[Scene script records]

+ + + +

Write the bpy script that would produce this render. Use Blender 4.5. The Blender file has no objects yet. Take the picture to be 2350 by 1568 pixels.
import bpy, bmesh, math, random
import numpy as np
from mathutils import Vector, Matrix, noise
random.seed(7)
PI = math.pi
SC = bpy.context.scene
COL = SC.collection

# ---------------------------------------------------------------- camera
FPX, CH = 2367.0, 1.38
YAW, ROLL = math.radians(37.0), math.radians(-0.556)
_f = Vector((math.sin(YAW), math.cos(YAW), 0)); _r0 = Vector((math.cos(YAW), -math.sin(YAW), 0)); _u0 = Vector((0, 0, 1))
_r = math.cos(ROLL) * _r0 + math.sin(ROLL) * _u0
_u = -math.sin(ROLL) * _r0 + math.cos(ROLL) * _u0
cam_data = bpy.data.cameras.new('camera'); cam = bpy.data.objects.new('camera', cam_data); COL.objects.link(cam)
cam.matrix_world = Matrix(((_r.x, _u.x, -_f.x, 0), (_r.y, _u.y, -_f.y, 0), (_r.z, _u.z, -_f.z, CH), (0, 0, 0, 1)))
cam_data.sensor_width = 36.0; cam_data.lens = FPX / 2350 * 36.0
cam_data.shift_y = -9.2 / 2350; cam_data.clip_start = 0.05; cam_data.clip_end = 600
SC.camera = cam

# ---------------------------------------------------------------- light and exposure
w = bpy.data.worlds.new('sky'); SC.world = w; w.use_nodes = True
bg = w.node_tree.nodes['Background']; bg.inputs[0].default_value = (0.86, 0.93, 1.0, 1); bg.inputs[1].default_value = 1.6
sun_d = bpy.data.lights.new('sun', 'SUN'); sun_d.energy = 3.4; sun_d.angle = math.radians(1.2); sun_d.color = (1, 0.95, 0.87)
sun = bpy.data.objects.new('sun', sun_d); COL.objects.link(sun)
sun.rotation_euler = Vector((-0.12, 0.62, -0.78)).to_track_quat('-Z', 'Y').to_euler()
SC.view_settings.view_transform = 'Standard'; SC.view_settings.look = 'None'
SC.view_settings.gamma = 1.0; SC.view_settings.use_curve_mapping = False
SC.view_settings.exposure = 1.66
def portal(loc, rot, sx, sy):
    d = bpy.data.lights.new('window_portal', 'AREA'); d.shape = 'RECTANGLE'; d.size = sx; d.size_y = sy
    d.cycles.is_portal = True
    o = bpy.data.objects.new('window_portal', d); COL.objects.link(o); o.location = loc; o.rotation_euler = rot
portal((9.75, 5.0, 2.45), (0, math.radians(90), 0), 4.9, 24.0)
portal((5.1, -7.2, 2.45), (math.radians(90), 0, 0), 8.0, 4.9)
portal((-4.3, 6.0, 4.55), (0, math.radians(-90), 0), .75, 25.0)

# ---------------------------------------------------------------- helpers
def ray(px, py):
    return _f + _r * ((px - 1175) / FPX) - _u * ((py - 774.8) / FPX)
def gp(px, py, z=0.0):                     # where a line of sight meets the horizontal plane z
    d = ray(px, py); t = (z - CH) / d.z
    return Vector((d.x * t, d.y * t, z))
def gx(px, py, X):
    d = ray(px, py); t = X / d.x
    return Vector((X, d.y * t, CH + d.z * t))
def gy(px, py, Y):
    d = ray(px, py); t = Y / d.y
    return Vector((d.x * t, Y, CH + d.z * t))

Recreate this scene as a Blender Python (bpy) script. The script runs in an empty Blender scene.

+ + + +

• TASK OBJECTIVE
Only the number is wanted: how many lines in the entries above contain the word "Blender"?

• FULL RESPONSE
2